The Oakland A’s front-office found innovative ways to predict which players would provide the most value.  They did this by questioning the norms of the industry and conducting comprehensive statistical analysis to provide better predictive information about which players would add the most value for their relative cost.

Several of the business themes explored in the book include: insiders vs. outsiders (established traditionalists vs. upstart proponents of sabermetrics), the democratization of information causing a flattening of hierarchies, and “the ruthless drive for efficiency that capitalism demands”.  The book also touches on Oakland’s underlying economic need to stay ahead of the curve; as other teams begin mirroring their strategies to evaluate offensive talent, diminishing the Athletics’ advantage, Oakland begins looking for other undervalued baseball skills such as defensive capabilities.

It may be helpful to take a step back to question “the way we’ve always done it” and look for creative new ways to compete and better serve your customers.  The recent advancements in BigData and predictive analytics provide a powerful competitive advantage for those companies that are able to leverage it to actually drive new behaviors and decision-making.

In the Harvard Business Review article Making Advanced Analytics Work for You, they say “we have found that fully exploiting data and analytics requires three mutually supportive capabilities. First, companies must be able to identify, combine, and manage multiple sources of data. Second, they need the capability to build advanced analytics models for predicting and optimizing outcomes. Third, and most critical, management must possess the muscle to transform the organization so that the data and models actually yield better decisions.

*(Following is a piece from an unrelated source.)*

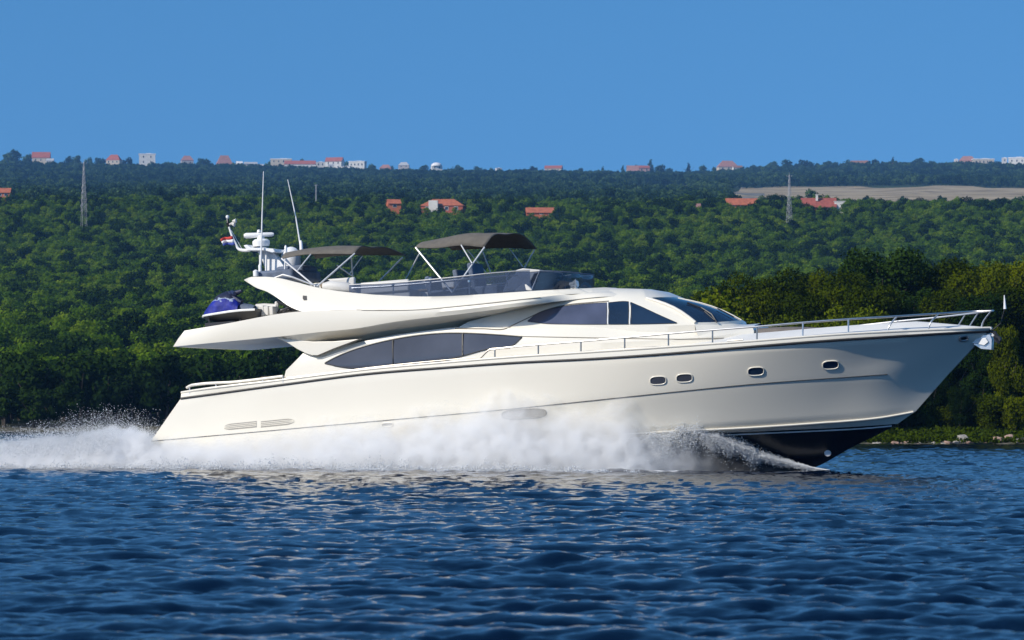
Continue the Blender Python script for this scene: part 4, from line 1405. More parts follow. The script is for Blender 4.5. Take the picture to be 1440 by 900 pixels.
# side fins that carry the overhang
FIN = [(388, 474.5), (404, 482), (418, 491), (430, 497), (440, 500), (447, 500), (468, 491), (507, 476.5), (470, 479.8), (440, 480.3), (412, 477.5)]
for sg in (1, -1):
    mb = MB()
    P = [B(x, y, 2.74) for x, y in FIN]
    if sg < 0: P = [Vector((p.x, -p.y, p.z)) for p in P]
    mb.prism(P, (0, sg * 0.22, 0))
    mb.build('overhang_support', M['gel'], yacht, smooth=0, bevel=0.02)
mb = MB(); mb.tube([B(x, y, 2.755) for x, y in FIN[4:8]], 0.014, 6); mb.build('support_seam', M['seam'], yacht, weld=0)
# styling arrow where the pilothouse shoulder meets the saloon
BS = bvh_of(sal, pil, fly)
strip('shoulder_crease_line', BS, [(640, 462), (680, 462.3), (711, 462.2), (724, 456), (742, 447.5), (765, 437), (790, 430), (830, 425.5), (856, 423.5)], 0.016, M['crease_and_rim'], pil, 50, 0.006)  # panel crease as a thin dark line, its shade put into the colour
strip('shoulder_crease_line', BS, [(735, 473.2), (800, 474.5), (880, 476), (950, 477), (1018, 475.5)], 0.012, M['crease_and_rim'], sal, 40, 0.006)
strip('fascia_crease_line', BS, [(425, 428), (440, 432), (470, 435), (520, 436.4), (590, 435.6), (640, 431.3), (700, 425.3), (760, 418.6)], 0.010, M['crease_and_rim'], fly, 60, 0.008)  # fascia crease, its shade painted as a brown line

# flybridge coaming with the swept fin aft
c_top = pline([(344, 393, 2.50), (350, 390.2, 2.5), (365, 389.2, 2.5), (385, 390, 2.5), (415, 396.5, 2.5), (442, 403.5, 2.5), (470, 408.5, 2.5), (495, 411.5, 2.5), (540, 415.3, 2.48), (590, 417, 2.45), (640, 416, 2.38), (690, 413, 2.25), (747, 409.3, 2.0), (790, 406.8, 1.75), (812, 405.6, 1.5)], 90)
c_bot = pline([(344, 394.5, 2.58), (351, 399, 2.6), (360, 404.5, 2.62), (375, 410, 2.66), (390, 419, 2.72), (405, 429.5, 2.8), (422, 437, 2.86), (470, 436.2, 2.86), (520, 436, 2.86), (590, 434.4, 2.8), (640, 430.3, 2.7), (700, 424.2, 2.4), (760, 417.8, 2.05), (800, 413.8, 1.80), (830, 412.5, 1.5)], 90)
cm_ = (c_top + c_bot) / 2; cm_[:, 1] -= 0.05
ci_top = c_top.copy(); ci_top[:, 1] += 0.16
ci_bot = c_bot.copy(); ci_bot[:, 1] += 0.34
mb = MB(); mb.mgrid(np.array([c_bot, cm_, c_top, ci_top, ci_bot, c_bot]))
A = [c_bot, cm_, c_top, ci_top, ci_bot]
for e in (0, -1):
    for sg in (1, -1):
        mb.add([(r[e][0], sg * r[e][1], r[e][2]) for r in A], [[0, 1, 2, 3, 4]])
coam = mb.build('flybridge_coaming', M['gel'], yacht, smooth=38, weld=0.003)
mb = MB()
cw = [ci_top[-1], ci_bot[-1]]
mb.grid([[tuple(p) for p in cw], [(cw[0][0] + .55, cw[0][1] * .5, cw[0][2] + .02), (cw[1][0] + .6, cw[1][1] * .5, cw[1][2])], [(cw[0][0] + .7, 0, cw[0][2] + .02), (cw[1][0] + .75, 0, cw[1][2])], [(cw[0][0] + .55, -cw[0][1] * .5, cw[0][2] + .02), (cw[1][0] + .6, -cw[1][1] * .5, cw[1][2])], [(p[0], -p[1], p[2]) for p in cw]])
mb.build('coaming_front', M['gel'], coam, smooth=40)
# small square light recess in the fin
BC = bvh_of(coam)
mb = MB(); P = [on(BC, x, y, .01) for x, y in ((426, 415.8), (431.5, 416.2), (432, 422), (427.5, 422.5), (425.8, 420))]
mb.add(P, [[0, 1, 2, 3, 4]]); mb.build('courtesy_light', M['blackp'], coam, weld=0)
# flybridge floor
ff_ = ci_bot[18:].copy(); ff_[:, 2] += 0.10; fc_ = ff_.copy(); fc_[:, 1] = 0
mb = MB(); mb.mgrid(np.array([ff_, fc_])); mb.build('flybridge_floor', M['teak'], yacht)

# ---- windows
def panel(name, bvh, top, bot, xa, xb, mat, parent, n=40, m=8, off=0.012, frame=None, fr=0.02):
    tx, ty = zip(*top); bx, by = zip(*bot)
    T = spline([(x, y, 0) for x, y in top], 200); Bq = spline([(x, y, 0) for x, y in bot], 200)
    A = []
    for i in range(n + 1):
        x = xa + (xb - xa) * i / n
        yt, yb = np.interp(x, T[:, 0], T[:, 1]), np.interp(x, Bq[:, 0], Bq[:, 1])
        yb = max(yb, yt + 0.05)
        A.append([tuple(on(bvh, x, yt + (yb - yt) * j / m, off)) for j in range(m + 1)])
    g = MB(); g.grid(A)
    o = g.build(name, mat, parent, smooth=60, weld=0)
    if frame:
        ring = [a[0] for a in A] + A[-1][1:-1] + [a[-1] for a in A][::-1] + A[0][1:-1][::-1]
        f = MB(); f.tube(ring + ring[:1], fr, 6, caps=False); f.build('window_frame', frame, o, weld=0)
    return o


BSA = bvh_of(sal)
WT = [(457, 511), (470, 504), (488, 496), (515, 487), (552, 478), (593, 471.5), (627, 469), (652, 469), (695, 471), (734, 474)]
WB_ = [(457, 511.5), (477, 515.5), (494, 518), (515, 519.3), (540, 519), (557, 518), (599, 512), (649, 501), (688, 490.5), (722, 485.5), (734, 474.6)]
for a_, b_ in ((457.3, 552.9), (553.1, 650.9), (651.1, 733.5)):
    panel('saloon_window', BSA, WT, WB_, a_, b_, M['glass_saloon'], yacht, 36, 8, 0.014, M['rubber'], 0.016)
mb = MB(); T = spline([(x, y, 0) for x, y in WT], 60); mb.tube([on(BSA, x, y - 1.2, 0.02) for x, y, _ in T], 0.018, 6); mb.build('eyebrow_trim', M['gel'], sal, weld=0)
mb = MB()
for x, ya, yb in ((553, 479, 518), (651, 470, 500)): mb.tube([on(BSA, x, ya, .02), on(BSA, x, yb, .02)], .035, 6)
mb.build('mullion', M['seam'], sal, weld=0)
BPI = bvh_of(pil)
UT = [(742, 451.5), (757, 440.5), (772, 435.5), (790, 431.5), (827, 427.3), (854, 425.8), (887, 425.2), (905, 433), (930, 444.5), (952, 454.2)]
UBt = [(742, 452.2), (765, 455), (800, 456), (854, 456.3), (900, 456), (952, 454.8)]
for a_, b_ in ((742.5, 853.5), (856.5, 884)):
    panel('pilothouse_window', BPI, UT, UBt, a_, b_, M['glass_upper'] if a_ < 800 else M['glass_dark'], yacht, 30, 6, 0.014, M['rubber'], 0.008)
panel('pilothouse_window', BPI, [(887.5, 425.5), (905, 433), (930, 444.5), (952, 454.2)], UBt, 887.5, 951.5, M['glass_dark'], yacht, 30, 6, 0.014, M['rubber'], 0.008)
mb = MB()
for x in (855, 885.7): mb.tube([on(BPI, x, 425.5, .022), on(BPI, x, 456, .022)], 0.022, 6)
mb.build('mullion', M['whitep'], pil, weld=0)

# ---- side rails
def rail(name, pts, r, mat, n=70, parent=yacht):
    mb = MB(); mb.tube(spline([tuple(Bp(p)) for p in pts], n), r, 8)
    return mb.build(name, mat, parent, weld=0)


def VS(px, py):
    """on top of the gunwale"""
    return max(0.12, -Bf(px, py, V_SHEER).y - 0.10)


def g3(L): return [(x, y, VS(x, y)) for x, y in L]


RAIL_T = [(689.5, 491.8), (720, 488), (757, 484.8), (817, 480), (877.5, 474.8), (940, 469.3), (1002, 464.2), (1063, 459.5), (1127, 453.8), (1191, 449), (1260, 444.8), (1320, 441), (1376, 437.8), (1394, 437)]
rt_ = g3(RAIL_T)
rt_[-1] = (1394, 437.2, 0.35)
top = rail('side_rail', rt_, 0.028, M['steel'])
rail('grab_rail', g3([(668, 510), (678, 501), (688.5, 491.8), (700, 490), (717, 489.3)]), 0.028, M['steel_dull'], 30)
low = rail('lower_rail', g3([(700, 511), (704, 507), (711, 503.8), (757, 500), (817, 495.2), (879, 490.6), (940, 487.3), (1002, 483.6), (1050, 480.3)]), 0.026, M['steel_dull'], 60)
for x, yt, yb in ((696, 490.5, 512), (757, 485, 506.5), (817, 480, 501), (878.5, 474.8, 496), (940, 469.3, 490.5), (1002, 464.2, 485.5), (1064.5, 459.3, 480), (1129, 453.6, 475), (1193, 449, 470)):
    v = VS(x, yb)
    rail('stanchion', [(x, yt, v), (x, yb, v)], 0.024, M['steel_dull'] if x < 1080 else M['steel'], 2, top)
for xb, yb, xm, ym, xt, yt in ((1248, 467, 1250, 460, 1261, 445), (1305.5, 463.5, 1308, 455, 1320, 441), (1380, 461.5, 1381, 457, 1394, 437.2)):
    v = VS(xb, yb)
    rail('stanchion', [(xb, yb, v), (xm, ym, v), (xt, yt, VS(xt, yt) if xt < 1390 else .35)], 0.026, M['steel'], 12, top)
far = [(x, y, -VS(x - 30, y)) for x, y in [(1153, 463.5), (1165, 461.8), (1209, 457.8), (1263, 451.8), (1314, 446.8), (1360, 441.5)]] + [(1394, 437.2, -.35)]
ftop = rail('side_rail', far, 0.028, M['steel'], 50)
for xb, yb, xt, yt in ((1208, 466, 1208.5, 457.8), (1262, 466, 1262.5, 451.8), (1345.5, 461.5, 1357.5, 442), (1362, 461.5, 1375.5, 439.8)):
    v = -VS(xb - 30, yb)
    rail('stanchion', [(xb, yb, v), (xt, yt, v * .9)], 0.024, M['steel'], 2, ftop)
rail('pulpit_bow', [(1394, 437.2, .35), (1397, 437, 0), (1394, 437.2, -.35)], 0.028, M['steel'], 10, top)
for x, yb in ((1034, 480), ):
    mb = MB(); v = VS(x, yb)
    mb.tube([B(1023, 479.5, v), B(1045, 477.8, v)], 0.03, 8); mb.tube([B(1029, 479, v), B(1029.5, 482.5, v)], 0.03, 6); mb.tube([B(1038, 478.5, v), B(1038.5, 482, v)], 0.03, 6)
    mb.build('cleat', M['steel_dull'], yacht, weld=0)
for x, yb in ((512, 526), (541, 521.5), (548, 521), (572, 518.5), (451, 532), (636, 515)):
    mb = MB(); v = VS(x, yb) ; q = B(x, yb, v); mb.tube([q, q + Vector((0, 0, .09))], 0.018, 6); mb.build('rail_foot', M['steel_dull'], yacht, weld=0)
rail('toe_rail', g3([(400, 531.5), (460, 524.5), (520, 517), (580, 510.5), (640, 505), (668, 502.5)]), 0.012, M['steel_dull'], 30)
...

Two important features underpin those activities: a clear strategy for how to use data and analytics to compete, and deployment of the right technology architecture and capabilities.”

In Moneyball, Billy Beane (A’s General Manager) clearly had the “muscle to transform the organization” so that they actually valued and used the information provided.  It drove their decision making, many times flying in the face of their established norms and hunches.

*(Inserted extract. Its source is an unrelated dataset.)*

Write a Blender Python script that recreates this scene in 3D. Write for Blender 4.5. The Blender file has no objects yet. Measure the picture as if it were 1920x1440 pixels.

Starting with the business outcomes (e.g., What decisions could we make if we had all the information we need?, etc.) and then defining the data sources and model will lead to better outcomes than starting with the data and trying to work your way upstream.

The HBR article goes on to say “performance improvements and competitive advantage arise from analytics models that allow managers to predict and optimize outcomes… the most effective approach to building a model rarely starts with the data; instead it originates with identifying the business opportunity and determining how the model can improve performance.”

What could you do to greatly improve your customer’s experience?  What if you could better predict which candidates would make better employees?  What decisions could you make that would dramatically decrease your labor costs?  What information would be required to best answer those questions?  What data sources could be pulled together to provide more clarity?